House Financial Services Committee Chairman French Hill defended the proposed CLARITY Act amid growing criticism from banking groups, arguing that traditional financial institutions remain well-positioned to compete in a market increasingly shaped by blockchain-based payments and digital assets.
Speaking on Fox Business’ Mornings with Maria today, Hill said lawmakers are working to bridge differences between the banking sector and crypto industry participants as Congress advances digital asset legislation. His comments come as major banks continue raising concerns about stablecoin rules and competitive advantages for non-bank issuers.
Hill backs compromise on stablecoin rules
Addressing concerns surrounding stablecoin legislation, Hill reiterated his view that payment stablecoins should not offer interest or yield to holders. “We said that stablecoins would not pay interest, and that’s still my position,” Hill said, describing stablecoins primarily as payment instruments rather than investment products.
He pointed to compromise language developed during congressional negotiations, saying it provides a foundation for both banks and crypto firms while leaving implementation details to regulators.
According to Hill, issues involving marketing practices and consumer protections for bank and non-bank stablecoin issuers can be addressed through the regulatory process led by the Treasury Department.
Banking industry seeks additional changes
Hill acknowledged that banks remain concerned about certain provisions in pending legislation and may continue pushing for modifications as the debate moves forward.
Large financial institutions, including those represented by industry trade groups, have argued that restrictions on stablecoin yield should extend beyond issuers to crypto exchanges, affiliates, and other intermediaries. Community banking organizations have echoed those concerns, warning that stablecoins offering economic incentives could create competitive pressures on traditional deposits.
Hill said discussions are continuing and indicated lawmakers remain focused on finding a compromise that can gain broader support. “We’ll just have to work and see how it can be made better there,” he said, referring to ongoing negotiations over stablecoin language.
Chairman says banks can compete with blockchain payments
While acknowledging the rise of digital asset payment systems, Hill rejected the idea that stablecoins pose an existential threat to banks.
He argued that banks are already developing tokenized deposit systems capable of operating on blockchain infrastructure with around-the-clock settlement capabilities. Recent industry announcements, including initiatives involving tokenized deposits, demonstrate that traditional financial institutions are preparing to offer similar services.

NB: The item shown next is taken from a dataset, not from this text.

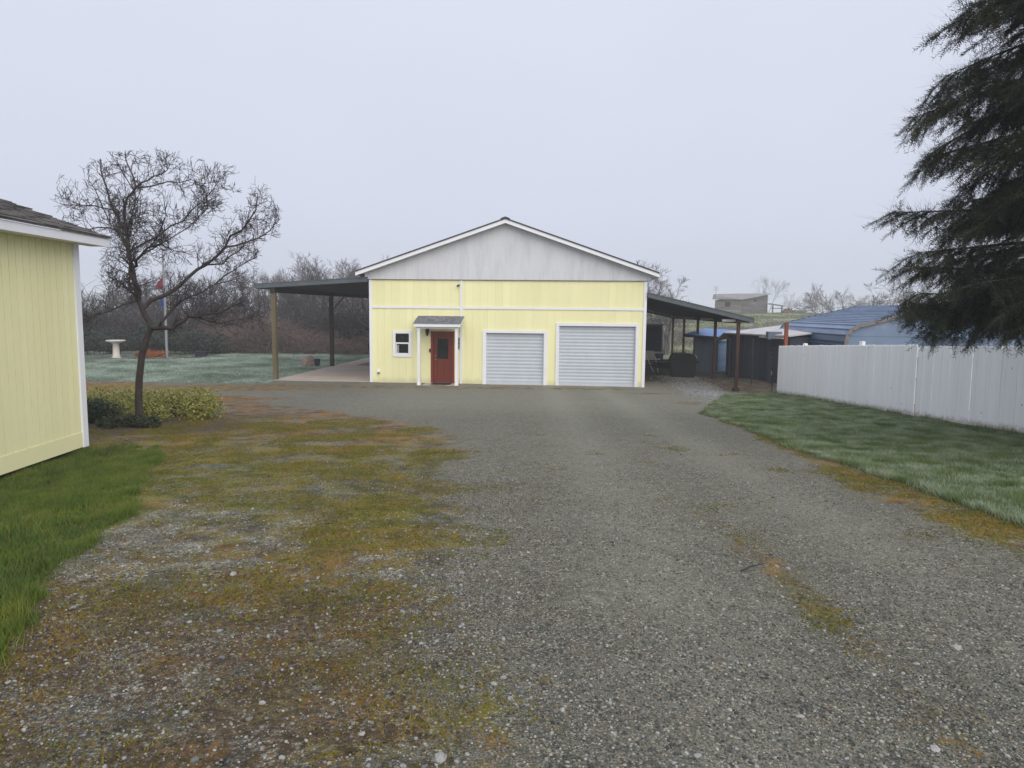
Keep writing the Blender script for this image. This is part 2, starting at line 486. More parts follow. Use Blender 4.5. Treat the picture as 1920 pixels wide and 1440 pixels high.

According to Hill, tokenized bank deposits could enable instant settlement without necessarily relying on dollar-backed stablecoins for domestic transactions. “The banks will be extremely competitive in this industry,” Hill said, adding that established financial institutions possess the technology, payment infrastructure, and pricing expertise needed to adapt to changing market demand.
Market structure remains a congressional priority
Hill framed the broader debate as part of Congress’s effort to establish a comprehensive regulatory framework for digital assets.
The CLARITY Act is intended to create clearer rules for crypto markets, define regulatory responsibilities, and provide legal certainty for blockchain-based financial products. Supporters argue that such legislation is necessary to keep innovation and investment within the United States while providing safeguards for consumers and market participants.
Despite disagreements over specific provisions, Hill said lawmakers should remain focused on advancing a market structure framework that allows both banks and digital asset firms to operate under clear rules.
“The big picture here is that we get a market structure bill,” Hill said, arguing that regulatory clarity is necessary for the United States to remain competitive in blockchain technology and financial services.
Tokenized deposits and stablecoins may coexist
Hill’s remarks suggest that policymakers increasingly view tokenized deposits and stablecoins as complementary rather than mutually exclusive products. As banks develop blockchain-based payment networks and crypto firms expand stablecoin offerings, Congress faces the challenge of crafting legislation that addresses competition concerns while supporting emerging payment technologies.
The debate is expected to continue as lawmakers advance both stablecoin legislation and broader digital asset market structure reforms through Congress.